Central Mortgage: Hong Kong Refinancing Registrations Drop 14% Year-on-Year in 2025, Marking Third Consecutive Annual Decline

Stock News
01/21

Data from the Central Mortgage research department reveals that banks recorded 6,941 refinancing registrations for the full year of 2025, representing a 14.4% decrease compared to 2024. This marks the third consecutive year of decline, once again hitting the lowest level since records began in 2010. The persistent weakness in the refinancing market is attributed to specific factors, primarily banks having raised interest rates for new and refinanced mortgage plans back in 2023. This has resulted in the existing mortgage interest rates for homeowners who secured their loans earlier remaining lower than current market mortgage rates. Furthermore, despite property prices stabilizing and rebounding since last year, property valuations are still considered low, remaining more than 20% below their peak levels, which continues to make the incentive for refinancing weak.

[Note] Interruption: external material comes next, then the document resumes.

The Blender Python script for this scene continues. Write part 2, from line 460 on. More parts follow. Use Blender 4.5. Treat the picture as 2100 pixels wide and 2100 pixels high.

In terms of market share, BOC HONG KONG (02388) ranked first for the full year of 2025 with a 25% market share, securing the top position in refinancing market share for four consecutive years. Looking ahead to the 2026 refinancing market, it is anticipated that the market is expected to recover from its low point and end the downward trend. Analysis indicates that benefiting from stabilizing property valuations and gradually declining funding costs amid the interest rate reduction cycle, the refinancing market is witnessing a turning point. Since the second half of 2025, valuations for many properties have gradually increased. Coupled with the full relaxation of mortgage measures, this has made it easier for applications with specific refinancing needs, such as switching from developer mortgages, to gain approval compared to before, driving a recovery in refinancing application volumes from their lows in recent months. With banks' funding costs decreasing during the rate-cutting cycle, their proactiveness in the refinancing business has increased, leading to higher cash rebates for refinancing. For homeowners whose mortgage plan rates from two years ago are now similar to current rates, the expiration of the penalty period may present an opportune time for refinancing.

It is pointed out that with the combined effect of three major factors—rising property valuations, increased bank incentives, and declining mortgage rates—the incentive for refinancing has grown this year. This is expected to drive a rebound in refinancing registration volumes from their low levels in 2026.